Sunday, August 5, 2012

Dreaming of the Day

Every once in a while, I have the same bad dream. 
     I find myself waiting in the wings as the curtain is about to rise on a play in which I'm to perform—only I don't know any of my lines. I think, "I'll just have to improvise"; then I realize I don't know the plot nor even the name of the play!
     I have another recurring dream with a similar theme: I'm back in school, and it's finals week. I'm sitting in a classroom, waiting to take the final for a course I forgot I had. Somehow the whole semester went by, and I only attended the first day. I guess I blew off the class so often I forgot I was even signed up for it. I have no notes, no study guide; I haven't read any material—I don't even know what the class is about.
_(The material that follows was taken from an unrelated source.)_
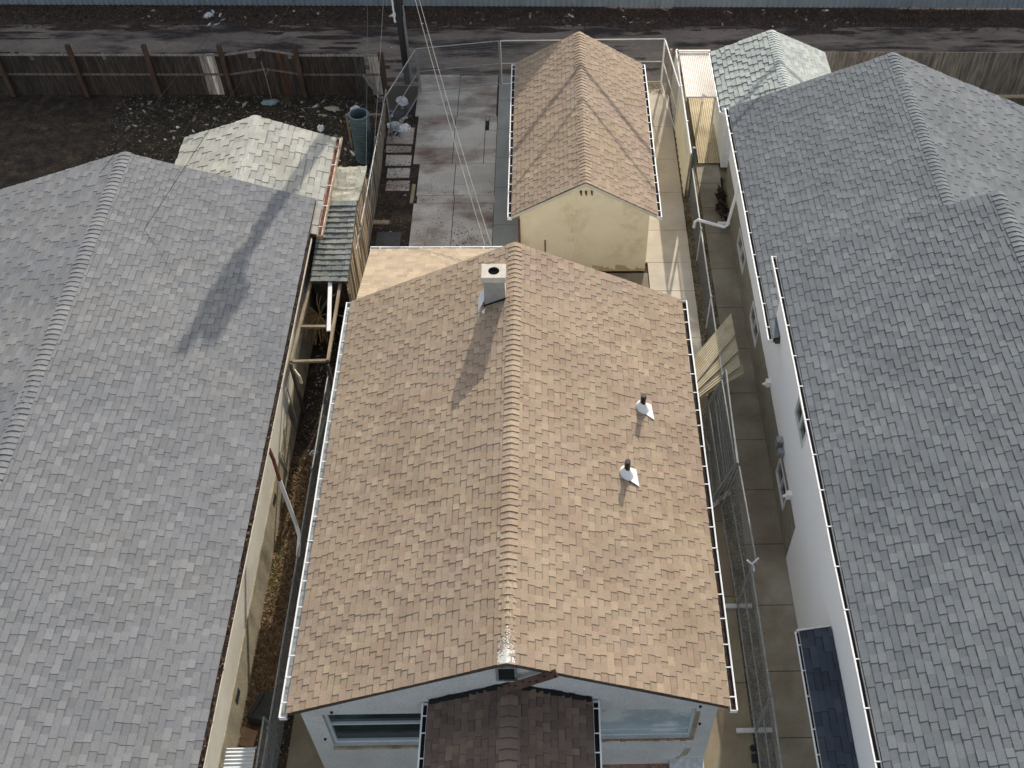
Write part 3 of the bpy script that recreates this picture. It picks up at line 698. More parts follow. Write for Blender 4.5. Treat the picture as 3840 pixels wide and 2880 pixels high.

     I've heard from others that they have similar dreams (for my musician husband, it's a concert, rather than a play, that he's to perform). Such dreams may arise from a fear of forgetting some duty in our hectic lives. But I wonder if they might be gentle reminders from above of that Big Day that awaits each one of us, when we'll meet Him face to face. A day that perhaps we're forgetting to prepare for.
      It's so easy to forget. Not only do we generally shy away from thinking of our own death, but we even have a hard time believing that it's really going to happen. Yes, yes, we know intellectually that we could go any day, but many of us don't act accordingly.
     Off the top of my head, I can think of several people I knew personally who died unexpectedly. There were the schoolmates in junior high and high school who were killed in car accidents. There was a neighbor in his forties, a runner who appeared to be in great shape—only one day he didn't come home from his run. He'd had massive heart attack. I knew two people—one a new friend in her 20s, the other an old family friend in her 70s—who died twenty years apart but in very similar circumstances: each was happy and excited, then, almost in mid-sentence, suddenly succumbed to a brain aneurism.
      Even when we know people who've died suddenly, the reality of one's own death can be so hard to grasp.
      When we still have unfulfilled hopes and dreams, we hold on to this life. But even if every day is a dreary drudgery, we still see life stretching out to the horizon. With either perspective, how hard it is to live for the next life; how hard it is pass up little comforts; how hard to delay gratification that long.
      St. Thomas Aquinas points out how stupid that is: “They must be esteemed to have lost their sense, who either pursuing abundance, or fearing lack of temporal goods, lose those which are eternal.” 
     What makes the saints extraordinary is their ability to perceive, believe, and live out spiritual truth, not to be taken in by the illusion of permanence. St. Clare of Assisi reminds us: “Our labor here is brief, but the reward is eternal. Do not be disturbed by the clamor of the world, which passes like a shadow. Do not let the false delights of a deceptive world deceive you.”
      St. Paul frequently urges us not to let our minds get fogged up by the day-to-day trivialities that are always clamoring for our attention. “Set your minds on things that are above, not on things that are on earth” (Col 3:2). Instead, we should prepare ourselves: “Every athlete exercises self-control in all things. They do it to receive a perishable wreath, but we an imperishable” (1 Cor 9:24).
      Fr. Martin Connor, a wonderful speaker and retreat master, once told us that each year he sets himself a “death-day”. He picks a day some 6 to 9 months off and thinks of it as if the doctor told him that's how long he has to live. It helps him keep his priorities straight.
      How does one prepare for that day? What spiritual and relational and temporal matters need to be addressed? If you knew you had only a week, what would you make sure to do?
      St. Dominic Savio was only a youth when he died, but he had already figured this out. When he and a couple companions playing soccer were asked by St. John Bosco what they would do if they learned that they would die the next day, his answer was unique. One boy said he'd run to confession, another that he would spend time before the Blessed Sacrament. Dominic replied that he would keep on playing soccer.
      He wasn't callous—he was prepared. He had already attended to his spiritual duties, and earthly duties, so he was free to enjoy a little recreation (another—though lesserduty).
     Dominic didn't see any need to stop playing soccer, as he believed it to be God's will for him to play soccer right thenand he had dedicated himself to doing God's will at all times.
      Perhaps that is the secret to being prepared.